■ Information supplied:
━━━━━━━━━━━━━━━━━━━━━━━━━━━━━━
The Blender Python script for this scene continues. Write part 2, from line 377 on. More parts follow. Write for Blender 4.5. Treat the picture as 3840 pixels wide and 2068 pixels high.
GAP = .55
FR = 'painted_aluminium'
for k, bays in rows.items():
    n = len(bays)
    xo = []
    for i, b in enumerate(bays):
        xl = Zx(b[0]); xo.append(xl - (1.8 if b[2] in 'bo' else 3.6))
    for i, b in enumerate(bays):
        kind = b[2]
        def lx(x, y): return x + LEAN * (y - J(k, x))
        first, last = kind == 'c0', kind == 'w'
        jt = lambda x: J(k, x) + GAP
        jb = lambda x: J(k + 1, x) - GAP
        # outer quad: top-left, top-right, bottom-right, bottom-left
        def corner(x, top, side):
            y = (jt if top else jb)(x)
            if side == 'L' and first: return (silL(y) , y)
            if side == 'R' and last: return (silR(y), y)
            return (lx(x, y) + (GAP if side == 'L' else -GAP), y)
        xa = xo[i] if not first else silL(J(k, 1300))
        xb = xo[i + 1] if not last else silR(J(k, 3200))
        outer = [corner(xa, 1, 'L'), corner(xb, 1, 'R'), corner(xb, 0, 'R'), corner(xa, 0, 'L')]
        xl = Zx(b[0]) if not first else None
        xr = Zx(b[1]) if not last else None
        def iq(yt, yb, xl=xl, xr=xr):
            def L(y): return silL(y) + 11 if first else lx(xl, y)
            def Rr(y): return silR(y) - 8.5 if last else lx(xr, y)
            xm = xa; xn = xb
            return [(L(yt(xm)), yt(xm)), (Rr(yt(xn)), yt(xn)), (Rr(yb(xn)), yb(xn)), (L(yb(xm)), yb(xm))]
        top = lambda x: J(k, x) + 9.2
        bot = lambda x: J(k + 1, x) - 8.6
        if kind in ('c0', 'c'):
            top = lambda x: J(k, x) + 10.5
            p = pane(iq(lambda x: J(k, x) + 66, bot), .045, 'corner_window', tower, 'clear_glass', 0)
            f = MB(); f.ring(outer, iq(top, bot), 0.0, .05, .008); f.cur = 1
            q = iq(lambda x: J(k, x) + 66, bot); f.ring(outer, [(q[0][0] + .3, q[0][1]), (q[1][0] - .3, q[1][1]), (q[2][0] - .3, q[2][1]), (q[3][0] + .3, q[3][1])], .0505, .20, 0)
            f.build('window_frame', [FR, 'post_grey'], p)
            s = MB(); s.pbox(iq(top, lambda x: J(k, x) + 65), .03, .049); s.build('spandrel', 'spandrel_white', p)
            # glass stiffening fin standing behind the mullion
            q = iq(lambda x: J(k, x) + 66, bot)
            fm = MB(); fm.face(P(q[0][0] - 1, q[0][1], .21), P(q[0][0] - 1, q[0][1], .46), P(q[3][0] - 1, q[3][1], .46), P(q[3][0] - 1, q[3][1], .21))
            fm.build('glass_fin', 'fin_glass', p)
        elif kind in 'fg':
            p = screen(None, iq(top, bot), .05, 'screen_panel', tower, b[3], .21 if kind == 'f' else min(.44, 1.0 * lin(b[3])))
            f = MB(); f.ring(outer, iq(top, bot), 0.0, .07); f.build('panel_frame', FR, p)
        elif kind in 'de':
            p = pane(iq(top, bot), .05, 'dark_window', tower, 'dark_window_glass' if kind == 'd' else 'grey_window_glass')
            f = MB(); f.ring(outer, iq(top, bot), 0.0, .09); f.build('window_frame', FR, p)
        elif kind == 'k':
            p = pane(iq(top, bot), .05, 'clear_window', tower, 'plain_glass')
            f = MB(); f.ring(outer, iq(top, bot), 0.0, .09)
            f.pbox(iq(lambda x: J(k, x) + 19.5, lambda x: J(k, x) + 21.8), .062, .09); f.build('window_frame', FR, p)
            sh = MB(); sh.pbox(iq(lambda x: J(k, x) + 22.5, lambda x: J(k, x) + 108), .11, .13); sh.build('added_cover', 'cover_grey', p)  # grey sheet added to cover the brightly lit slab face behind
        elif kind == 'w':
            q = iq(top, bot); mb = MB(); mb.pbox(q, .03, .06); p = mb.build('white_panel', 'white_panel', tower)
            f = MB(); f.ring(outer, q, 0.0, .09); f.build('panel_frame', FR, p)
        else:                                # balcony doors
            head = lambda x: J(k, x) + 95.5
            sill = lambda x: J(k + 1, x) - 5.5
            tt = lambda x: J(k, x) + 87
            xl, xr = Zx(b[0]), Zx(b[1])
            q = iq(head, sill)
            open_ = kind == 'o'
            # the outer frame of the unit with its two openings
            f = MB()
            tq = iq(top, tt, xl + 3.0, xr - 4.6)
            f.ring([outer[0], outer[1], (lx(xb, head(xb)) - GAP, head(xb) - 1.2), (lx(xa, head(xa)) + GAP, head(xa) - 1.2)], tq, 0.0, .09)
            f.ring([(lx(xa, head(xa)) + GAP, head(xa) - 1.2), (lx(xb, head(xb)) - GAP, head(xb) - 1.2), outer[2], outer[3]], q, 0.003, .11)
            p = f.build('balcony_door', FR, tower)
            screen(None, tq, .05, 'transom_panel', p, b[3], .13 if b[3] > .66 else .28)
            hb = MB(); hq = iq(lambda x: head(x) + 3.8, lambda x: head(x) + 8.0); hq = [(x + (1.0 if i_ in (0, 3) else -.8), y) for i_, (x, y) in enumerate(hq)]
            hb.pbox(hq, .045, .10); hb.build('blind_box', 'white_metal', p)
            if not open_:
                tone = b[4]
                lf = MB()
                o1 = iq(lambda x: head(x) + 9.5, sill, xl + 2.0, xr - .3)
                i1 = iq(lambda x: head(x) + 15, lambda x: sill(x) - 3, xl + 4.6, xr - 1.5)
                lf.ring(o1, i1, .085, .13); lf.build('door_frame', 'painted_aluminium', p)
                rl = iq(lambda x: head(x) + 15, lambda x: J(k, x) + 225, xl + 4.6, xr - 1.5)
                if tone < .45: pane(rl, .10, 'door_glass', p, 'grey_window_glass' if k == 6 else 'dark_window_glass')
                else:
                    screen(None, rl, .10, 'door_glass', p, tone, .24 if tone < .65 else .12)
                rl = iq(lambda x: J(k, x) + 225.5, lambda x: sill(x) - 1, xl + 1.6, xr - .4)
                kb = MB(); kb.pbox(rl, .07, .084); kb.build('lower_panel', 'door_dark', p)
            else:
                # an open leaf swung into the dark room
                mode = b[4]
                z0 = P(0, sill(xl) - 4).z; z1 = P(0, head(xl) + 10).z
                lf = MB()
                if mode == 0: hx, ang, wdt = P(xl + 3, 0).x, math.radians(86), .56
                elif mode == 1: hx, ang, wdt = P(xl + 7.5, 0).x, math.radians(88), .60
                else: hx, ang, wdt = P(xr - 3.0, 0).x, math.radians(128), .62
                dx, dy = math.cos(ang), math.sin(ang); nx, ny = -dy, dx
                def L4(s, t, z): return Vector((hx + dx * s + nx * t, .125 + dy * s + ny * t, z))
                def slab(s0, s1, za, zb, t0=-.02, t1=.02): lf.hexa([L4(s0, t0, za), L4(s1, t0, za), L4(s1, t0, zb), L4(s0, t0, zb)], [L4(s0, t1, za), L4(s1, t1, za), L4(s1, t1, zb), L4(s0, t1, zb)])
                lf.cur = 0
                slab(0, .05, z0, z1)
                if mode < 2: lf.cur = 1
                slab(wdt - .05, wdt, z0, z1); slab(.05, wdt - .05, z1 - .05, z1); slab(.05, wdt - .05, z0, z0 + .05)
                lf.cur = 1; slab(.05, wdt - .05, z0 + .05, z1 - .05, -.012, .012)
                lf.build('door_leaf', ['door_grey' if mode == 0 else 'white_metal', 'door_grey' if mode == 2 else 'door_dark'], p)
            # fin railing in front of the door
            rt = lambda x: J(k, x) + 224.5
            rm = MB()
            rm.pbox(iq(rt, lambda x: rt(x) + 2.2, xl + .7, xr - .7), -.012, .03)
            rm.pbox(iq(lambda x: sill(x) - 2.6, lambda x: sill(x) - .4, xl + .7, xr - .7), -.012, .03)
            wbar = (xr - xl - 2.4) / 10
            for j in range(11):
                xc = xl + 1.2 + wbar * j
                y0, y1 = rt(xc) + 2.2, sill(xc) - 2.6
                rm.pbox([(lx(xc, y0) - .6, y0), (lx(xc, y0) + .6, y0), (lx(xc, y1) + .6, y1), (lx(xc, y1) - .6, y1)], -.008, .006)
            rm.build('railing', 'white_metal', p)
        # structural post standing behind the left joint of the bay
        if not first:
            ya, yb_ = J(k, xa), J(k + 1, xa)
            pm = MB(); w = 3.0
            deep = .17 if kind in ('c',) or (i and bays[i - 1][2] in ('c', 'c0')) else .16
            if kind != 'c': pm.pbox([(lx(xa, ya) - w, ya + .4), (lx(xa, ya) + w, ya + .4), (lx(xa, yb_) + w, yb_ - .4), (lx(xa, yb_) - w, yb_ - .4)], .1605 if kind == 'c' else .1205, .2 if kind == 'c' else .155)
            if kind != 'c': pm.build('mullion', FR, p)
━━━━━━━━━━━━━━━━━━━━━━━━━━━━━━
■ To do:
Within the data above, pick out all lines holding the word "tower".

■ Worked answer:
            p = pane(iq(lambda x: J(k, x) + 66, bot), .045, 'corner_window', tower, 'clear_glass', 0)
            p = screen(None, iq(top, bot), .05, 'screen_panel', tower, b[3], .21 if kind == 'f' else min(.44, 1.0 * lin(b[3])))
            p = pane(iq(top, bot), .05, 'dark_window', tower, 'dark_window_glass' if kind == 'd' else 'grey_window_glass')
            p = pane(iq(top, bot), .05, 'clear_window', tower, 'plain_glass')
            q = iq(top, bot); mb = MB(); mb.pbox(q, .03, .06); p = mb.build('white_panel', 'white_panel', tower)
            p = f.build('balcony_door', FR, tower)